### What you have to do
All the entries need to be quoted exactly, apart from the pictures, which you should drop.

-- START OF Material for this exercise --

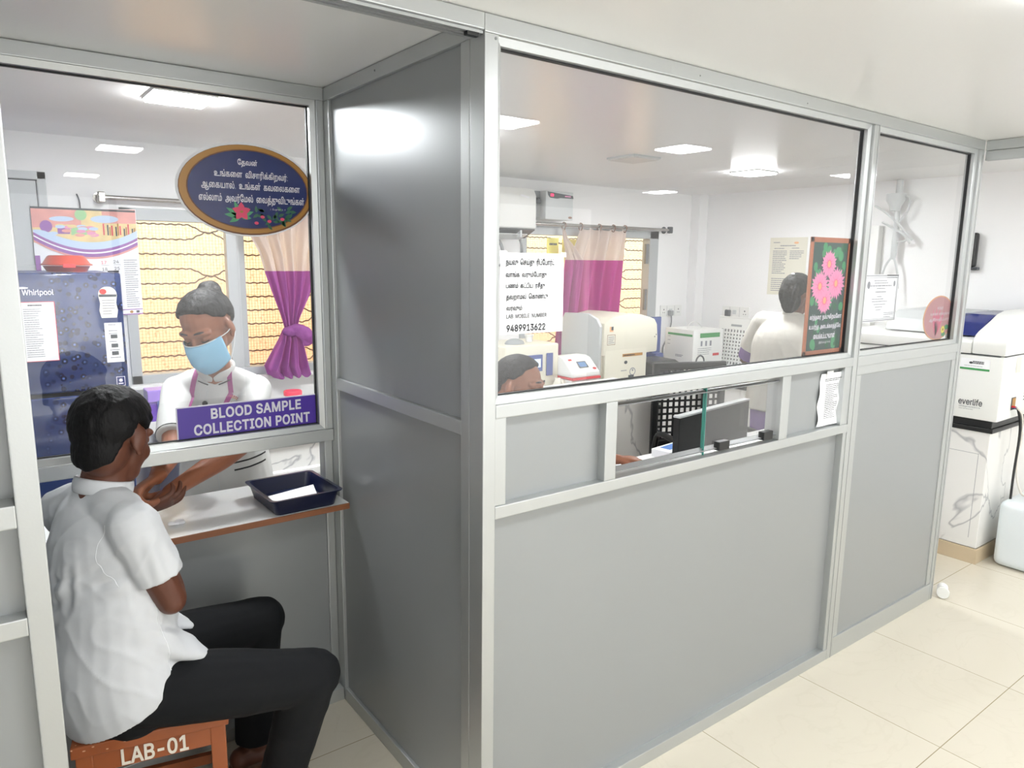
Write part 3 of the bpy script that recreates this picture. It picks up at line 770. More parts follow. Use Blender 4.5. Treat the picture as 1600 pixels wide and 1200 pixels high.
# pink oval sticker
t = thing('oval_sticker', 'dusty pink oval sticker at the foot of the narrow right glass', 'sticker', (2.556, FY, 1.301))
P = Plane((2.558, FY+.0085, 1.402)); mb = MB(); P.oval_slab(mb, 0, 0, .150, .1015, 0, .002); build(mb, 'rim', parent=t, material='peach')
mb = MB(); P.ellipse(mb, 0, 0, .143, .096, .0028); build(mb, 'print', parent=t, material='pinkoval')
mb = MB(); mb.use('pink_petal')
for a in (80, 95, 110, 60): petal(mb, P, -.02, -.085, radians(a), .14, .012, .0032)
mb.use('yellow_note'); P.ellipse(mb, .05, -.055, .018, .017, .0036); mb.use('leaf'); P.ellipse(mb, .085, -.045, .02, .012, .0034); P.ellipse(mb, .06, -.077, .02, .01, .0034)
mb.use('gold'); P.ellipse(mb, .05, -.055, .006, .006, .004); build(mb, 'flower_print', parent=t)
mb = MB(); kw = dict(d=.0046, bold=.012)
P.text(mb, 'கர்த்தர்', .0, .045, width=.06, **kw); P.text(mb, 'உன்\u0bc8ன  என்\u0bc8றக்கும்', .005, .018, width=.19, height=.02, **kw); P.text(mb, 'ஆசீர்வதிப்பார்', .0, -.008, width=.2, height=.02, **kw)
build(mb, 'lettering', parent=t, material='white_ink')

# taped slip on the small panel right of the pass-through window
t = thing('taped_slip', 'crumpled printed paper slip taped on the small grey panel right of the small window', 'paper slip', (1.645, .02, 1.025))
P = Plane((1.566, .0285, 1.023)); mb = MB(); vs = []; fs = []; nx, ny = 8, 16
for j in range(ny+1):
    for i in range(nx+1):
        w = .205*j/ny; u = .012*sin(j*.55)*.35+.148*i/nx+.006*(j/ny-.5)
        vs.append(P.p(u, w, .004+.004*sin(j*.8+i*.25)+.002*sin(i*1.1)))
for j in range(ny):
    for i in range(nx): a = j*(nx+1)+i; fs.append((a, a+1, a+nx+2, a+nx+1))
mb.tris(vs, fs); build(mb, 'sheet', parent=t, material='paper', smooth=True, normals=False)
mb = MB(); P.lines(mb, .02, .135, [.182, .176], .0025, .0125, seed=3); P.lines(mb, .03, .115, [.16-.0072*k for k in range(19)], .0022, .0125, seed=4)
P.rect(mb, .112, .1135, .03, .165, .0125); build(mb, 'print', parent=t, material='ink')
mb = MB(); P.rect(mb, .03, .075, .195, .214, .0127); build(mb, 'tape', parent=t, material='white')

# sliding panes in the pass-through window
for k, (y, x0, x1, lb) in enumerate(((.018, .885, 1.283, 'front sliding glass pane of the small window, with two black clamps'), (.04, .903, 1.28, 'rear sliding glass pane of the small window behind the clamped one'))):
    t = thing('sliding_pane', lb, 'glass pane', ((x0+x1)/2, y, 1.019))
    mb = MB(); mb.tris([V((x, y, z)) for x, z in ((x0, 1.019), (x1, 1.019), (x1, 1.243), (x0, 1.243))], [(0, 1, 2, 3)]); build(mb, 'glass', parent=t, material='glass', normals=False)
    mb = MB(); mb.box(x0-.003, x0, y-.003, y+.003, 1.019, 1.243); build(mb, 'edge', parent=t, material='glass_edge')
    if k == 0:
        for xc in (.975, 1.222):
            mb = MB(); mb.box(xc-.028, xc+.028, y-.016, y+.008, 1.026, 1.056, .003); build(mb, 'clamp', parent=t, material='black')

# ================================================================== RECESS AND HALL OBJECTS
# shelf through the wall
t = thing('counter_shelf', 'white laminate shelf with brown front edge in the recess pass-through', 'shelf', (-.46, 1.0, .782))
mb = MB(); mb.box(-.928, -.0015, .822, 1.21, .783, .802, .001); build(mb, 'shelf_board', parent=t, material='shelf_top')
mb = MB(); mb.box(-.928, -.0015, .816, .822, .782, .802, .001); build(mb, 'edge_strip', parent=t, material='wood_edge')

# blue tray
def tray(c, w, d, h, z, rot):
    t = thing('tray', 'dark blue plastic tray holding white paper on the recess shelf', 'tray', (c[0], c[1], z))
    mb = MB(); q = .016; tw = .004
    def ring(a, b, zz, r=.018):
        pts = []
        for cx, cy, a0 in ((a-r, b-r, 0), (-a+r, b-r, 90), (-a+r, -b+r, 180), (a-r, -b+r, 270)):
            for k in range(6): an = radians(a0+18*k); pts.append(mb.bm.verts.new(V((cx+r*cos(an), cy+r*sin(an), zz))))
        return pts
    a, b = w/2, d/2
    rs = [ring(a-q, b-q, 0), ring(a-q+.001, b-q+.001, .001), ring(a-.003, b-.003, h-.004), ring(a+.006, b+.006, h-.004), ring(a+.007, b+.007, h), ring(a-.004, b-.004, h), ring(a-q-.002, b-q-.002, .005)]
    for A, B in zip(rs, rs[1:]):
        for k in range(len(A)): mb.bm.faces.new((A[k], A[(k+1) % len(A)], B[(k+1) % len(A)], B[k]))
    mb.bm.faces.new(rs[0][::-1]); mb.bm.faces.new(rs[-1])
    mb.xf(Matrix.Translation(V((c[0], c[1], z))) @ Matrix.Rotation(rot, 4, 'Z'))
    build(mb, 'tray_body', parent=t, material='navy', smooth=True, angle=40)
    return t
tray((-.151, .95), .236, .272, .056, .8025, radians(1))
mb = MB(); mb.use('paper')
def sheet(mb, pts, z, lift=0, n=6):
    a, b, c, d_ = [V((p[0], p[1], z)) for p in pts]; vs = []; fs = []
    for j in range(n+1):
        for i in range(n+1):
            p = a.lerp(b, i/n).lerp(d_.lerp(c, i/n), j/n); p.z += lift*(j/n)**2*(i/n); vs.append(p)
    for j in range(n):
        for i in range(n): k = j*(n+1)+i; fs.append((k, k+1, k+n+2, k+n+1))
    return mb.tris(vs, fs)
sheet(mb, ((-.235, .905), (-.085, .875), (-.06, 1.0), (-.215, 1.03)), .8086, .008)
sheet(mb, ((-.232, .90), (-.08, .88), (-.058, 1.005), (-.21, 1.025)), .8096, .02)
tag(build(mb, 'paper_slip', smooth=True, normals=False), 'loose white paper slips lying in the blue tray', 'paper')
# cotton and thin cloth lying on the shelf
mb = MB(); rg = random.Random(5)
for k in range(7): mb.ell((-.535+rg.uniform(-.018, .018), .935+rg.uniform(-.012, .012), .809), (.011, .009, .007), n=10, m=8)
o = build(mb, 'cotton_ball', material='paper'); remesh(o, .003, 3, .003, .01); tag(o, 'small tuft of white cotton on the recess shelf near the hands', 'cotton')

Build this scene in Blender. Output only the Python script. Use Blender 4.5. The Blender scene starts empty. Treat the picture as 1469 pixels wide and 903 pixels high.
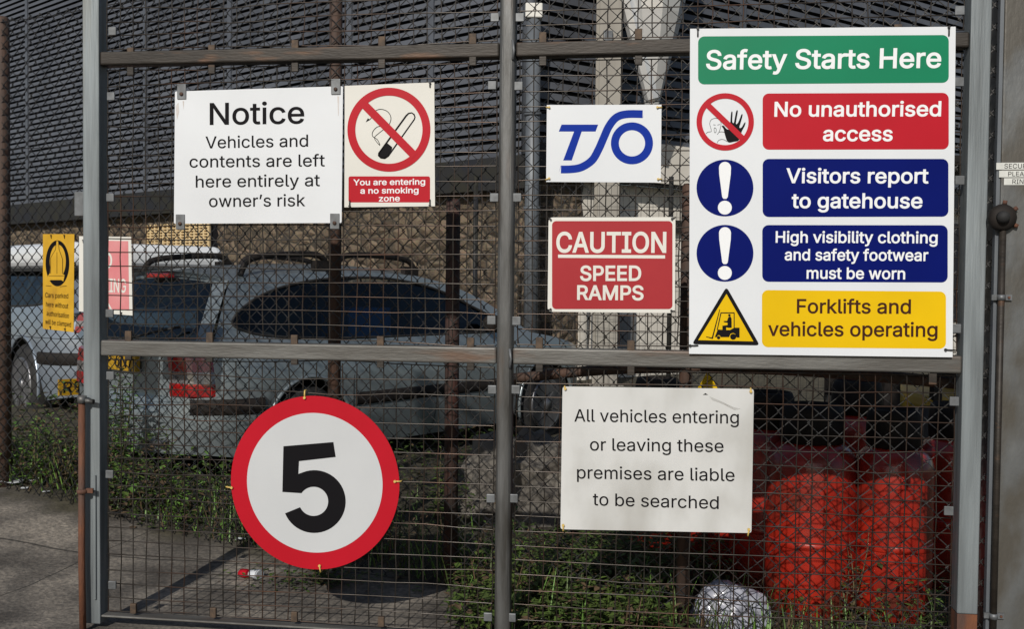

-- END OF Material for this exercise --

### The reply
Write part 3 of the bpy script that recreates this picture. It picks up at line 770. More parts follow. Use Blender 4.5. Treat the picture as 1600 pixels wide and 1200 pixels high.
# pink oval sticker
t = thing('oval_sticker', 'dusty pink oval sticker at the foot of the narrow right glass', 'sticker', (2.556, FY, 1.301))
P = Plane((2.558, FY+.0085, 1.402)); mb = MB(); P.oval_slab(mb, 0, 0, .150, .1015, 0, .002); build(mb, 'rim', parent=t, material='peach')
mb = MB(); P.ellipse(mb, 0, 0, .143, .096, .0028); build(mb, 'print', parent=t, material='pinkoval')
mb = MB(); mb.use('pink_petal')
for a in (80, 95, 110, 60): petal(mb, P, -.02, -.085, radians(a), .14, .012, .0032)
mb.use('yellow_note'); P.ellipse(mb, .05, -.055, .018, .017, .0036); mb.use('leaf'); P.ellipse(mb, .085, -.045, .02, .012, .0034); P.ellipse(mb, .06, -.077, .02, .01, .0034)
mb.use('gold'); P.ellipse(mb, .05, -.055, .006, .006, .004); build(mb, 'flower_print', parent=t)
mb = MB(); kw = dict(d=.0046, bold=.012)
P.text(mb, 'கர்த்தர்', .0, .045, width=.06, **kw); P.text(mb, 'உன்\u0bc8ன  என்\u0bc8றக்கும்', .005, .018, width=.19, height=.02, **kw); P.text(mb, 'ஆசீர்வதிப்பார்', .0, -.008, width=.2, height=.02, **kw)
build(mb, 'lettering', parent=t, material='white_ink')

# taped slip on the small panel right of the pass-through window
t = thing('taped_slip', 'crumpled printed paper slip taped on the small grey panel right of the small window', 'paper slip', (1.645, .02, 1.025))
P = Plane((1.566, .0285, 1.023)); mb = MB(); vs = []; fs = []; nx, ny = 8, 16
for j in range(ny+1):
    for i in range(nx+1):
        w = .205*j/ny; u = .012*sin(j*.55)*.35+.148*i/nx+.006*(j/ny-.5)
        vs.append(P.p(u, w, .004+.004*sin(j*.8+i*.25)+.002*sin(i*1.1)))
for j in range(ny):
    for i in range(nx): a = j*(nx+1)+i; fs.append((a, a+1, a+nx+2, a+nx+1))
mb.tris(vs, fs); build(mb, 'sheet', parent=t, material='paper', smooth=True, normals=False)
mb = MB(); P.lines(mb, .02, .135, [.182, .176], .0025, .0125, seed=3); P.lines(mb, .03, .115, [.16-.0072*k for k in range(19)], .0022, .0125, seed=4)
P.rect(mb, .112, .1135, .03, .165, .0125); build(mb, 'print', parent=t, material='ink')
mb = MB(); P.rect(mb, .03, .075, .195, .214, .0127); build(mb, 'tape', parent=t, material='white')

# sliding panes in the pass-through window
for k, (y, x0, x1, lb) in enumerate(((.018, .885, 1.283, 'front sliding glass pane of the small window, with two black clamps'), (.04, .903, 1.28, 'rear sliding glass pane of the small window behind the clamped one'))):
    t = thing('sliding_pane', lb, 'glass pane', ((x0+x1)/2, y, 1.019))
    mb = MB(); mb.tris([V((x, y, z)) for x, z in ((x0, 1.019), (x1, 1.019), (x1, 1.243), (x0, 1.243))], [(0, 1, 2, 3)]); build(mb, 'glass', parent=t, material='glass', normals=False)
    mb = MB(); mb.box(x0-.003, x0, y-.003, y+.003, 1.019, 1.243); build(mb, 'edge', parent=t, material='glass_edge')
    if k == 0:
        for xc in (.975, 1.222):
            mb = MB(); mb.box(xc-.028, xc+.028, y-.016, y+.008, 1.026, 1.056, .003); build(mb, 'clamp', parent=t, material='black')

# ================================================================== RECESS AND HALL OBJECTS
# shelf through the wall
t = thing('counter_shelf', 'white laminate shelf with brown front edge in the recess pass-through', 'shelf', (-.46, 1.0, .782))
mb = MB(); mb.box(-.928, -.0015, .822, 1.21, .783, .802, .001); build(mb, 'shelf_board', parent=t, material='shelf_top')
mb = MB(); mb.box(-.928, -.0015, .816, .822, .782, .802, .001); build(mb, 'edge_strip', parent=t, material='wood_edge')

# blue tray
def tray(c, w, d, h, z, rot):
    t = thing('tray', 'dark blue plastic tray holding white paper on the recess shelf', 'tray', (c[0], c[1], z))
    mb = MB(); q = .016; tw = .004
    def ring(a, b, zz, r=.018):
        pts = []
        for cx, cy, a0 in ((a-r, b-r, 0), (-a+r, b-r, 90), (-a+r, -b+r, 180), (a-r, -b+r, 270)):
            for k in range(6): an = radians(a0+18*k); pts.append(mb.bm.verts.new(V((cx+r*cos(an), cy+r*sin(an), zz))))
        return pts
    a, b = w/2, d/2
    rs = [ring(a-q, b-q, 0), ring(a-q+.001, b-q+.001, .001), ring(a-.003, b-.003, h-.004), ring(a+.006, b+.006, h-.004), ring(a+.007, b+.007, h), ring(a-.004, b-.004, h), ring(a-q-.002, b-q-.002, .005)]
    for A, B in zip(rs, rs[1:]):
        for k in range(len(A)): mb.bm.faces.new((A[k], A[(k+1) % len(A)], B[(k+1) % len(A)], B[k]))
    mb.bm.faces.new(rs[0][::-1]); mb.bm.faces.new(rs[-1])
    mb.xf(Matrix.Translation(V((c[0], c[1], z))) @ Matrix.Rotation(rot, 4, 'Z'))
    build(mb, 'tray_body', parent=t, material='navy', smooth=True, angle=40)
    return t
tray((-.151, .95), .236, .272, .056, .8025, radians(1))
mb = MB(); mb.use('paper')
def sheet(mb, pts, z, lift=0, n=6):
    a, b, c, d_ = [V((p[0], p[1], z)) for p in pts]; vs = []; fs = []
    for j in range(n+1):
        for i in range(n+1):
            p = a.lerp(b, i/n).lerp(d_.lerp(c, i/n), j/n); p.z += lift*(j/n)**2*(i/n); vs.append(p)
    for j in range(n):
        for i in range(n): k = j*(n+1)+i; fs.append((k, k+1, k+n+2, k+n+1))
    return mb.tris(vs, fs)
sheet(mb, ((-.235, .905), (-.085, .875), (-.06, 1.0), (-.215, 1.03)), .8086, .008)
sheet(mb, ((-.232, .90), (-.08, .88), (-.058, 1.005), (-.21, 1.025)), .8096, .02)
tag(build(mb, 'paper_slip', smooth=True, normals=False), 'loose white paper slips lying in the blue tray', 'paper')
# cotton and thin cloth lying on the shelf
mb = MB(); rg = random.Random(5)
for k in range(7): mb.ell((-.535+rg.uniform(-.018, .018), .935+rg.uniform(-.012, .012), .809), (.011, .009, .007), n=10, m=8)
o = build(mb, 'cotton_ball', material='paper'); remesh(o, .003, 3, .003, .01); tag(o, 'small tuft of white cotton on the recess shelf near the hands', 'cotton')

Build this scene in Blender. Output only the Python script. Use Blender 4.5. The Blender scene starts empty. Treat the picture as 1469 pixels wide and 903 pixels high.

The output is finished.